Kurum, tapu ve kadastro faaliyetleri kapsamında 2020'de 18,7 milyar lira, 2021 yılı ekim ayı itibarıyla da yaklaşık 17 milyar lira harç geliri sağlandığını kaydetti.
Meteoroloji Genel Müdürlüğünün faaliyetlerine ilişkin de bilgiler aktaran Kurum, şunları söyledi:
"2003'de 31 olan Otomatik Meteoroloji Gözlem Sistemleri sayımızı, 2021 yılı itibarı ile 2 bin 48 adede ulaştırdık. 2021 yılı itibarıyla kullanıma sunulan 'Piri Reis' denizcilik sayfasıyla, Cebeli Tarık Boğazı'ndan Hazar Denizi'ne kadar denizcilik meteorolojisi hizmeti sağlıyoruz. Milli ve yerli 'Piri Reis Denizcilik Mobil Uygulamasını' da çok yakın bir zamanda hizmete alacağız. Meteorolojik verilerle Türkiye'nin yerli elektrikli otomobili olan TOGG’un sürücülerine, anlık gözlemleri gösterecek, tahmin, erken uyarı ve rota önerileri sunacağız."
Bakan Kurum, bakanlık ve bağlı kuruluşların 2020 yılı kesin hesabı incelendiğinde herhangi bir ödenek üstü harcama yapılmadığını kaydetti.
Sıfır emisyon hedefi
Cumhurbaşkanı Erdoğan'ın liderliğinde 2022'de "2053 net sıfır emisyon" hedefi doğrultusunda çalışmaları hızlı bir şekilde sürdüreceklerini aktaran Kurum, iklim değişikliğiyle mücadele kapsamında korunan doğal alanları artıracak, şehirleri iklime duyarlı hale getireceklerini ifade etti.

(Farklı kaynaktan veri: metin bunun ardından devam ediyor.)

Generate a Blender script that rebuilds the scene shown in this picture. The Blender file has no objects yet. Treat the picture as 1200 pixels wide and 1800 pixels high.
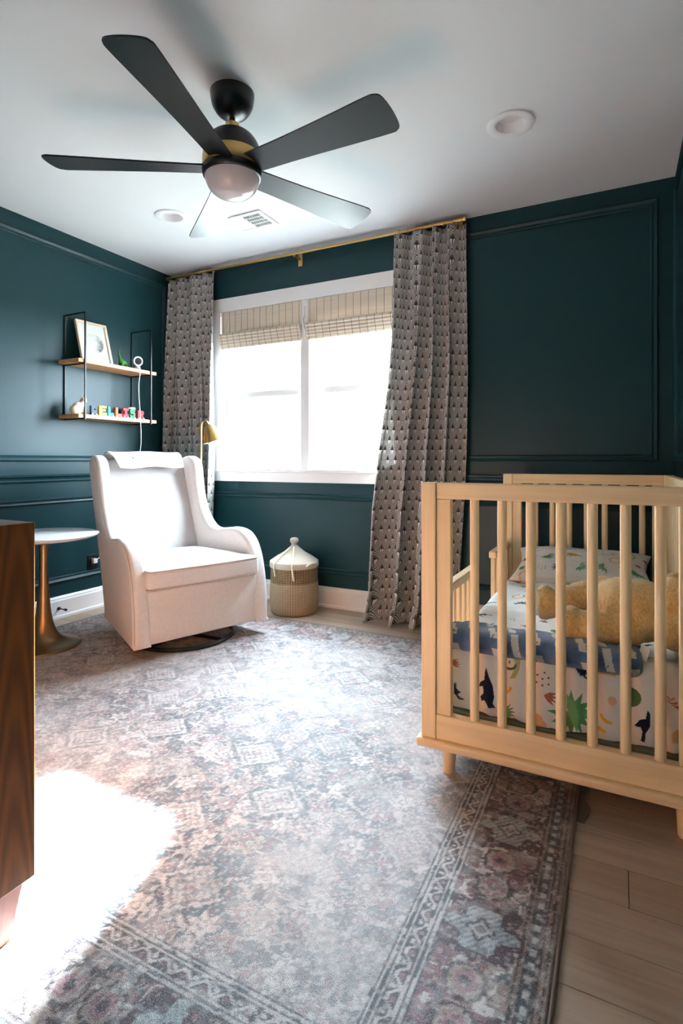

İnsan odaklı, doğal hayata ve tarihi mirasa saygılı, yaşam kalitesi yüksek, sağlıklı, kimlikli, afete dayanıklı ve engelli dostu şehirler oluşturulmasına yönelik çalışmalara titizlikle devam edeceklerini anlatan Kurum, sözlerini şöyle sürdürdü:
"Yapıların iklim dostu ve enerji verimli olmasını sağlayacak mevzuat düzenlemesini de önümüzdeki yıl tamamlayacağız. Türkiye Mekansal Strateji Planı'mızı tüm illerimizde uygulayacağız. Evi olmayan alt gelir grubu vatandaşımız kalmayana kadar sosyal konut üretimine önümüzdeki yıl da devam edeceğiz. Millet bahçelerimizi 2023'e kadar tamamlayacağız. Şehirlerin yeni yüzü olacak tarihi merkezler ve kent meydanlarının ihyasını tamamlayacağız. 2022 yılı, şehirciliğimize yön verecek bu çevre projeleri, iklim değişikliğiyle mücadele ve uyum, akıllı şehir uygulamaları ve coğrafi veriler, kentsel dönüşüm konularında yeniliklerle dolu bir yıl olacak."